Pyburn complains that the 2012 phenomenon makes exotics out of the Maya. "When people who have been colonized and oppressed decide they want to use their heritage to promote themselves, that's their choice. When it's being done by wealthy First-World nations, I think that's exploitative and I have a problem with it." Her Indiana University colleague Quetzil Castañeda makes a similar argument a different way. "The Maya," he says, is a Western tag for a diverse group of people who lived—and indeed still live—without any unifying language or culture. To speak of any belief as "Mayan" is like saying "all brown people are the same. We obliterate the fact that they speak 28 different languages, there are 8 million of them—today. If they're all called Maya, they must be identical." In Mexico, he adds, the real Maya think of 2012 as "a gringo invention." In America, we have always been uniquely receptive to end-times prophesy—Y2K is the most recent example. What's unique about 2012 is that it appeals not to fundamentalist Christians but to the New Age set.


I have a whole book on 2012 which basically links all religions and mystic traditions (even McKenna's Timewave Zero) to this date of 2012 as being significant. There is so much more to it than this author would have us believe.

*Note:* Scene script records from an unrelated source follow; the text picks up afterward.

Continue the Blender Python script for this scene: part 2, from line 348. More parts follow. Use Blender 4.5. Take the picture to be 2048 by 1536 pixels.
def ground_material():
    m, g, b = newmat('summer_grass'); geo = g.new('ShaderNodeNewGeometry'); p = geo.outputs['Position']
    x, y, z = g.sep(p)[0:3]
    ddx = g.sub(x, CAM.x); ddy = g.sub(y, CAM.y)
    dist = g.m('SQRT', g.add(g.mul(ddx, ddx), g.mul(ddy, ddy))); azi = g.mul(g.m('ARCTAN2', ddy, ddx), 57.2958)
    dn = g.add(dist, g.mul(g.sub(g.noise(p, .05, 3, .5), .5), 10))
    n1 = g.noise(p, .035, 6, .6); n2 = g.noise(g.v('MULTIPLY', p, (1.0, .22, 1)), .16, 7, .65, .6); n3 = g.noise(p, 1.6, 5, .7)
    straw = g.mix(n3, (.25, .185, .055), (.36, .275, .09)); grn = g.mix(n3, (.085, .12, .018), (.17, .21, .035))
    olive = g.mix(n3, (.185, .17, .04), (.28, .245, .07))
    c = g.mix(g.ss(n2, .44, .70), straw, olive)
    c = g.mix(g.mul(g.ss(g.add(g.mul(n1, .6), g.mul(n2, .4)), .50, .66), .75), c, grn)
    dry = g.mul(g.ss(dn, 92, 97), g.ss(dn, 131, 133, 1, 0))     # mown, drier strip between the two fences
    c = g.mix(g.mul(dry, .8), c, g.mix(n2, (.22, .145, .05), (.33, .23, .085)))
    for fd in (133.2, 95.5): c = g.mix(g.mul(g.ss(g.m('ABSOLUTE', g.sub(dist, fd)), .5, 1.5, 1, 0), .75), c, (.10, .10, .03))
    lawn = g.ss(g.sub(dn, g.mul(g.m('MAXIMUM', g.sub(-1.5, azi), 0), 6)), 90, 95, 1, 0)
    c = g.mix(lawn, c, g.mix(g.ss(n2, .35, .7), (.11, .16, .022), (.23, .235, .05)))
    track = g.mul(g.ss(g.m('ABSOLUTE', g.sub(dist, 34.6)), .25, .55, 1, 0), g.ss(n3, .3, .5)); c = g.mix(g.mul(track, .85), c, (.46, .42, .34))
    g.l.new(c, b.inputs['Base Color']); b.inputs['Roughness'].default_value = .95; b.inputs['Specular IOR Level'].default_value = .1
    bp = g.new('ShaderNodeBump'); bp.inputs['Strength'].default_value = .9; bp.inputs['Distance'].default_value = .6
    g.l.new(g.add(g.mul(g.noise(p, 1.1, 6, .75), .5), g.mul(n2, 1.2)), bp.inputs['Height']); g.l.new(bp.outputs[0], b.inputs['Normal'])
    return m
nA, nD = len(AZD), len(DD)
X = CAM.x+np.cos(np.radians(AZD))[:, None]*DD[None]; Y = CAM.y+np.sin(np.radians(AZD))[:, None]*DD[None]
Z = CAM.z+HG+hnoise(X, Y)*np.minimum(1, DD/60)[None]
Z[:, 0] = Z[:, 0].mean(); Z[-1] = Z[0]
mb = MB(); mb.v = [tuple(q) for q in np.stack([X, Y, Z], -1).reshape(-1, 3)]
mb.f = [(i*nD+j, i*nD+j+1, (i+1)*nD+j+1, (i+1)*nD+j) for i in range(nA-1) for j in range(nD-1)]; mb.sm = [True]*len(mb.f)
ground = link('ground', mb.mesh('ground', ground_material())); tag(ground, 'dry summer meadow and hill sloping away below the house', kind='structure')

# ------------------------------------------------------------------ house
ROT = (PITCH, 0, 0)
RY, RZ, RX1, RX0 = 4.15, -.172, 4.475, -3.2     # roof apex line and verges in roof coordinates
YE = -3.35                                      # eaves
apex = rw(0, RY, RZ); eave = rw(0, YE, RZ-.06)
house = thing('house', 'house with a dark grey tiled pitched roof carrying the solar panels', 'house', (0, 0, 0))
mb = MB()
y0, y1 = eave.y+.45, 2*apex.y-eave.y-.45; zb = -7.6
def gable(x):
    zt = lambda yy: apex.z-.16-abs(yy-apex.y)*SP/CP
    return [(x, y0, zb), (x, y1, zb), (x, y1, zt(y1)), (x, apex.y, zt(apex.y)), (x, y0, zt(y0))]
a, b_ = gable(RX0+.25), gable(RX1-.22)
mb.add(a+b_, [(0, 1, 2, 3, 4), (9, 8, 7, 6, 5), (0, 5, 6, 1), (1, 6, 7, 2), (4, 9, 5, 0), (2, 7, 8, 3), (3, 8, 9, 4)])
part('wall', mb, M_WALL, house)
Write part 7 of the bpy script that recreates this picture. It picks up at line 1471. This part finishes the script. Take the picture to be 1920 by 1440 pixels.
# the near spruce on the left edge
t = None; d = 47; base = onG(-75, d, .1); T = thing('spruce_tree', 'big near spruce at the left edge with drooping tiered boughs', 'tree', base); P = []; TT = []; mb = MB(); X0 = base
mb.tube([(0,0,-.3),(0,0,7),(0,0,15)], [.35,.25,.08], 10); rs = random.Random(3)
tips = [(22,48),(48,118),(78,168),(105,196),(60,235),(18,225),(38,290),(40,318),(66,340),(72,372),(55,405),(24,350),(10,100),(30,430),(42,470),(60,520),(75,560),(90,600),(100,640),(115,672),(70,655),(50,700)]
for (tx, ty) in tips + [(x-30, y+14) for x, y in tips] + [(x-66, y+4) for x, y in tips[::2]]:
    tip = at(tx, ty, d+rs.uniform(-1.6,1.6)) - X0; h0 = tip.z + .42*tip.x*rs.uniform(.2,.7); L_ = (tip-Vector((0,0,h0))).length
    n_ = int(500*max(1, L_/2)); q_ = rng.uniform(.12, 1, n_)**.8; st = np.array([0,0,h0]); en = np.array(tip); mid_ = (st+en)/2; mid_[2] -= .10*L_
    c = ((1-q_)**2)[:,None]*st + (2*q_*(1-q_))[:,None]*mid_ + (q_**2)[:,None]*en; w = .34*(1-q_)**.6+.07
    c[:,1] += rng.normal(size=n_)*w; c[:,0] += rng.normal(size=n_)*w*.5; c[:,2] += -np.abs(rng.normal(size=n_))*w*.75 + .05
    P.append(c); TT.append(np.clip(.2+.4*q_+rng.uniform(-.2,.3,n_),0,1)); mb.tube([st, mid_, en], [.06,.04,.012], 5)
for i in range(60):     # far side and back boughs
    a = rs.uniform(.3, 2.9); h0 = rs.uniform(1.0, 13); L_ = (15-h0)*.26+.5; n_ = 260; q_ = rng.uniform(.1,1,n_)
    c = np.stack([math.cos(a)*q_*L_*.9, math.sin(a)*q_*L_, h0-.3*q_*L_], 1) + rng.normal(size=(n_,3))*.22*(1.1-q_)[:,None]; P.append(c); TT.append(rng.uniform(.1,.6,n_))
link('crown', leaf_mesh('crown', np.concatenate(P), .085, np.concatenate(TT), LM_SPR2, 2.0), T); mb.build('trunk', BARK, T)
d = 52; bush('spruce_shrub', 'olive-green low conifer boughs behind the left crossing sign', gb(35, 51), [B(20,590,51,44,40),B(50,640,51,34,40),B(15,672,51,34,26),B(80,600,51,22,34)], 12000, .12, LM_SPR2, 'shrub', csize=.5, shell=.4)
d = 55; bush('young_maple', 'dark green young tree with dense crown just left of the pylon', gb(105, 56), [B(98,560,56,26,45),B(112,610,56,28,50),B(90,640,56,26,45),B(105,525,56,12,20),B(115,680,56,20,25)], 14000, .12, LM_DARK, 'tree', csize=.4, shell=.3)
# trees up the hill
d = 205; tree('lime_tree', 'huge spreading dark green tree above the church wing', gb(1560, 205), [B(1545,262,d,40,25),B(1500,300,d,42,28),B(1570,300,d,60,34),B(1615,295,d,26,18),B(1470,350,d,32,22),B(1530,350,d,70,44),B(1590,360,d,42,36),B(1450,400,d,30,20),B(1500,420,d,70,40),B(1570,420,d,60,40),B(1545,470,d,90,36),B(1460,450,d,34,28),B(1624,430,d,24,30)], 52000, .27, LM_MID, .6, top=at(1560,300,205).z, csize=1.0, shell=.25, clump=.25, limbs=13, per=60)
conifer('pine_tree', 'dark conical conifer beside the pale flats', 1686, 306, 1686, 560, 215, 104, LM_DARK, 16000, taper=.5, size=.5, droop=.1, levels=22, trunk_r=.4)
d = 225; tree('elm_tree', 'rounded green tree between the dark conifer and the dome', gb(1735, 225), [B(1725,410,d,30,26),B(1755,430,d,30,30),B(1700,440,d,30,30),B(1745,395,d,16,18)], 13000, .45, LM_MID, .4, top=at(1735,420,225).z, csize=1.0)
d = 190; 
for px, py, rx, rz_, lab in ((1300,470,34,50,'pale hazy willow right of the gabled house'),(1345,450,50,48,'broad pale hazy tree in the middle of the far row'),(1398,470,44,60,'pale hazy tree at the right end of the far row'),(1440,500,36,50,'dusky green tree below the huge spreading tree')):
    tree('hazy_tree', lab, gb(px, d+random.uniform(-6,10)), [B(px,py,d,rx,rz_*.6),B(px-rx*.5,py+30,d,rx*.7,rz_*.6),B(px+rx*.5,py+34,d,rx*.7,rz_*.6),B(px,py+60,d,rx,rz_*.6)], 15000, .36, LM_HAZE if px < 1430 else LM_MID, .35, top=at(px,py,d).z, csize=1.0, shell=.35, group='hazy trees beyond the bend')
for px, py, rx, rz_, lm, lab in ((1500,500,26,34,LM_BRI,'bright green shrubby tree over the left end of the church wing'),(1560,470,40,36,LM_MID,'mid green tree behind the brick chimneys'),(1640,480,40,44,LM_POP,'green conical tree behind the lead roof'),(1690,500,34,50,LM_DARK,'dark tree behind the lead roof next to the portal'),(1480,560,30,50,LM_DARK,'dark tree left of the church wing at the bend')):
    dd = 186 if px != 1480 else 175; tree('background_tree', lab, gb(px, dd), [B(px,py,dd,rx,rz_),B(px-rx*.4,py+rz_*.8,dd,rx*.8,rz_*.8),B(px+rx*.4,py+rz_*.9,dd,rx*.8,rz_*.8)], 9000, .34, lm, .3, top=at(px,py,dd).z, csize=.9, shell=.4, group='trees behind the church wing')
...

Now, I have my feelings that 2012 is pretty much setting a "countdown timer" for us to hope and hope for something yet be let down in the end (or even worse, have the NWO come crashing down on our heads, due to all the Numerology and everything Freemasonry uses it could just be their "set date" to begin their "apocalypse") or spend all this time worrying about whether we are spiritually enlightened enough or not to make it through (if you want to consider it "The Rapture", a pretty horrible concept), but there is also something very special about the date which has been stuck in my mind since I first began looking into it. It could be the biggest hoax of all time, with all the different religions of the world playing into the scheme, or it could be a case of true synchronicity, where they all predicted the same date even though they were entirely separate (same as them having mostly the same gods, but Zeitgeist would have us believe that is all formulated by Freemasons or something, I don't like to give them that much credit). Then there's the astrology, the alignments, all of that... I'm sure there are people betting everything they've got on this one date, but I'm not sure that's the point of it. The only reason newsweek picked this up is because of the fake "cataclysm" terminology which has been applied to it by fearmongers, because fear is what they run on and if there's no actual fear or danger involved, it must be false. Everything wants to kill you. Why aren't you dead yet?